Sul podio, Andrea Battistoni ha fornito una lettura segnata da serietà e da profondità non indifferenti. Dal Preludio, in cui abbiamo ascoltato con piacere gli archi con l’effetto autentico della neve che si stava sciogliendo, alla fine ha guidato l’orchestra areniana con mano sicura e appassionata, perennemente al servizio della partitura verdiana. Nessun eccesso e tantomeno caduta di stile, il pubblico ha goduto della correttezza dei tempi e delle dinamiche in assoluto rispetto della priorità delle voci.

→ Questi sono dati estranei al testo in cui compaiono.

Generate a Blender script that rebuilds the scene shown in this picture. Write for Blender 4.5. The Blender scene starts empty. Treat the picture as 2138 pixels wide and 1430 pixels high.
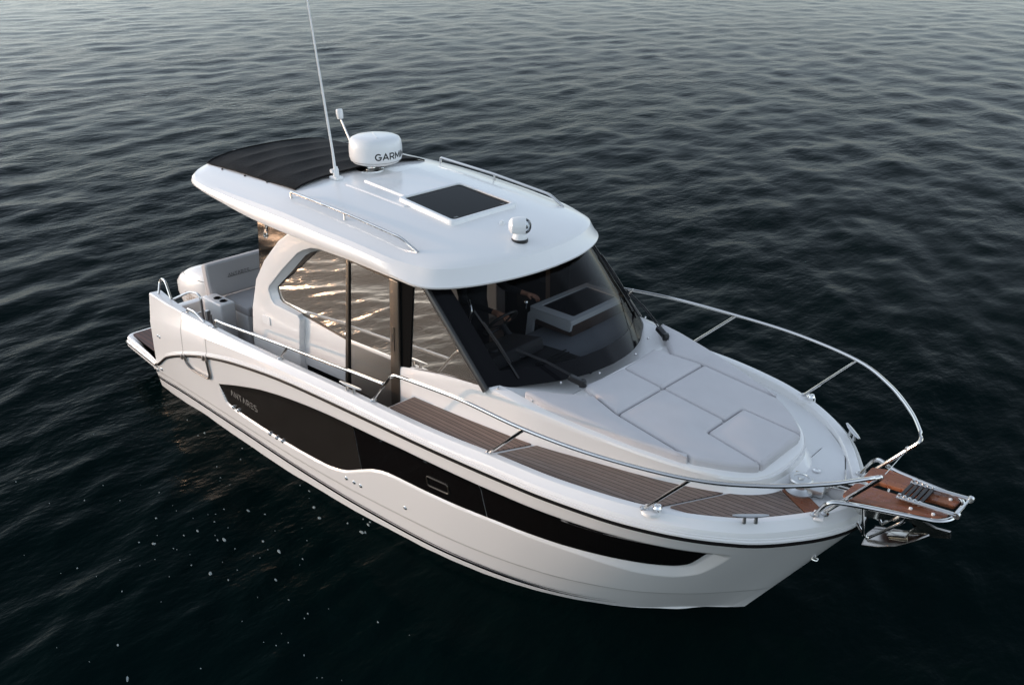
import bpy, bmesh, math, random
import numpy as np
from mathutils import Vector, Matrix
from mathutils.geometry import delaunay_2d_cdt
R = math.radians
sc = bpy.context.scene
col = sc.collection

# ------------------------------------------------------------------ camera
# axes: x towards the bow, y to port, z up, water at z = 0
cd = bpy.data.cameras.new('camera')
cd.sensor_width = 36.0
cd.lens = 32.283
cd.clip_start = 0.1
cd.clip_end = 20000
cam = bpy.data.objects.new('camera', cd)
cam.location = (10.3071, -5.6995, 5.1536)
cam.rotation_euler = (R(90 - 24.513), 0, R(133.474 - 90))
col.objects.link(cam)
sc.camera = cam

# ------------------------------------------------------------------ light
SUN_AZ, SUN_EL = R(213), R(7)
SUN_DIR = Vector((math.cos(SUN_EL) * math.cos(SUN_AZ), math.cos(SUN_EL) * math.sin(SUN_AZ), math.sin(SUN_EL)))
world = bpy.data.worlds.new('World')
sc.world = world
world.use_nodes = True
wn, wl = world.node_tree.nodes, world.node_tree.links
wn.clear()
sky = wn.new('ShaderNodeTexSky')
sky.sky_type = 'NISHITA'
sky.sun_disc = False
sky.sun_elevation = SUN_EL
sky.sun_rotation = math.pi / 2 - SUN_AZ
sky.altitude = 0
sky.air_density = 1.0
sky.dust_density = 0.8
sky.ozone_density = 2.0
hs = wn.new('ShaderNodeHueSaturation')
hs.inputs['Saturation'].default_value = 0.36
bg = wn.new('ShaderNodeBackground')
bg.inputs['Strength'].default_value = 0.15
wo = wn.new('ShaderNodeOutputWorld')
wl.new(sky.outputs['Color'], hs.inputs['Color'])
tn = wn.new('ShaderNodeVectorMath')
tn.operation = 'MULTIPLY'
tn.inputs[1].default_value = (0.935, 1.0, 1.085)
wl.new(hs.outputs['Color'], tn.inputs[0])
wl.new(tn.outputs['Vector'], bg.inputs['Color'])
wl.new(bg.outputs['Background'], wo.inputs['Surface'])

sl = bpy.data.lights.new('sun', 'SUN')
sl.energy = 0.60
sl.angle = R(0.6)
sl.color = (1.0, 0.60, 0.36)
sun = bpy.data.objects.new('sun', sl)
sun.rotation_euler = SUN_DIR.to_track_quat('Z', 'Y').to_euler()
col.objects.link(sun)

sc.view_settings.view_transform = 'Standard'
sc.view_settings.look = 'None'
sc.view_settings.gamma = 1.0
sc.view_settings.exposure = 1.58
try:
    sc.cycles.caustics_reflective = False
    sc.cycles.caustics_refractive = False
    sc.cycles.sample_clamp_indirect = 6.0
    sc.cycles.max_bounces = 10
    sc.cycles.transparent_max_bounces = 16
except Exception:
    pass
random.seed(7)
rng = np.random.default_rng(11)

# ------------------------------------------------------------------ materials
def mat(name, color, rough=0.5, metal=0.0, coat=0.0, spec=0.5, var=0.0, vscale=3.0, bump=0.0, bscale=60.0, rvar=0.0, sheen=0.0, ndet=6):
    m = bpy.data.materials.new(name)
    m.use_nodes = True
    nt = m.node_tree
    p = nt.nodes['Principled BSDF']
    p.inputs['Base Color'].default_value = (*color, 1)
    p.inputs['Roughness'].default_value = rough
    p.inputs['Metallic'].default_value = metal
    p.inputs['Coat Weight'].default_value = coat
    p.inputs['Coat Roughness'].default_value = 0.06
    p.inputs['Specular IOR Level'].default_value = spec
    if sheen:
        p.inputs['Sheen Weight'].default_value = sheen
    tc = nt.nodes.new('ShaderNodeTexCoord')
    if var or rvar:
        n = nt.nodes.new('ShaderNodeTexNoise')
        n.inputs['Scale'].default_value = vscale
        n.inputs['Detail'].default_value = ndet
        nt.links.new(tc.outputs['Object'], n.inputs['Vector'])
        if var:
            r = nt.nodes.new('ShaderNodeMapRange')
            r.inputs['From Min'].default_value = 0.3
            r.inputs['From Max'].default_value = 0.7
            r.inputs['To Min'].default_value = 1 - var
            r.inputs['To Max'].default_value = 1 + var
            mx = nt.nodes.new('ShaderNodeVectorMath')
            mx.operation = 'SCALE'
            mx.inputs[0].default_value = color
            nt.links.new(n.outputs['Fac'], r.inputs['Value'])
            nt.links.new(r.outputs['Result'], mx.inputs['Scale'])
            nt.links.new(mx.outputs['Vector'], p.inputs['Base Color'])
        if rvar:
            r2 = nt.nodes.new('ShaderNodeMapRange')
            r2.inputs['From Min'].default_value = 0.3
            r2.inputs['From Max'].default_value = 0.7
            r2.inputs['To Min'].default_value = max(0.02, rough - rvar)
            r2.inputs['To Max'].default_value = rough + rvar
            nt.links.new(n.outputs['Fac'], r2.inputs['Value'])
            nt.links.new(r2.outputs['Result'], p.inputs['Roughness'])
    if bump:
        b = nt.nodes.new('ShaderNodeTexNoise')
        b.inputs['Scale'].default_value = bscale
        b.inputs['Detail'].default_value = 3
        bp = nt.nodes.new('ShaderNodeBump')
        bp.inputs['Strength'].default_value = bump
        bp.inputs['Distance'].default_value = 0.01
        nt.links.new(tc.outputs['Object'], b.inputs['Vector'])
        nt.links.new(b.outputs['Fac'], bp.inputs['Height'])
        nt.links.new(bp.outputs['Normal'], p.inputs['Normal'])
    return m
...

Sempre bella l’opera verdiana quando si tiene in mano la partitura o la si ascolta in disco, un po’ meno bella la sua messa in scena in Arena, parecchio appesantita per quanto riguarda le scenografie e banale quando si tratta di una regia che con difficoltà può definirsi tale. Tuttavia, se cantata bene, fa dimenticare gli eccessi dell’allestimento e porta il pubblico al delirio felice. Meravigliosa Lisette Oropesa, coinvolgente Vittorio Grigolo, vitale Luca Salsi, buona la tenuta di Andrea Battistoni, vivace e vocalmente perfetto il coro preparato da Roberto Gabbiani, affascinante la coppia dei primi ballerini Liudmila Konovalova (in possesso di un paio di gambe tra le più belle del mondo) e Davide Dato, esecutori delle coreografie firmate Giuseppe Picone. Viva Verdi, ci rimane ad esclamare, viva la sua musica immortale, fonte inesauribile di piacere e d’emozione.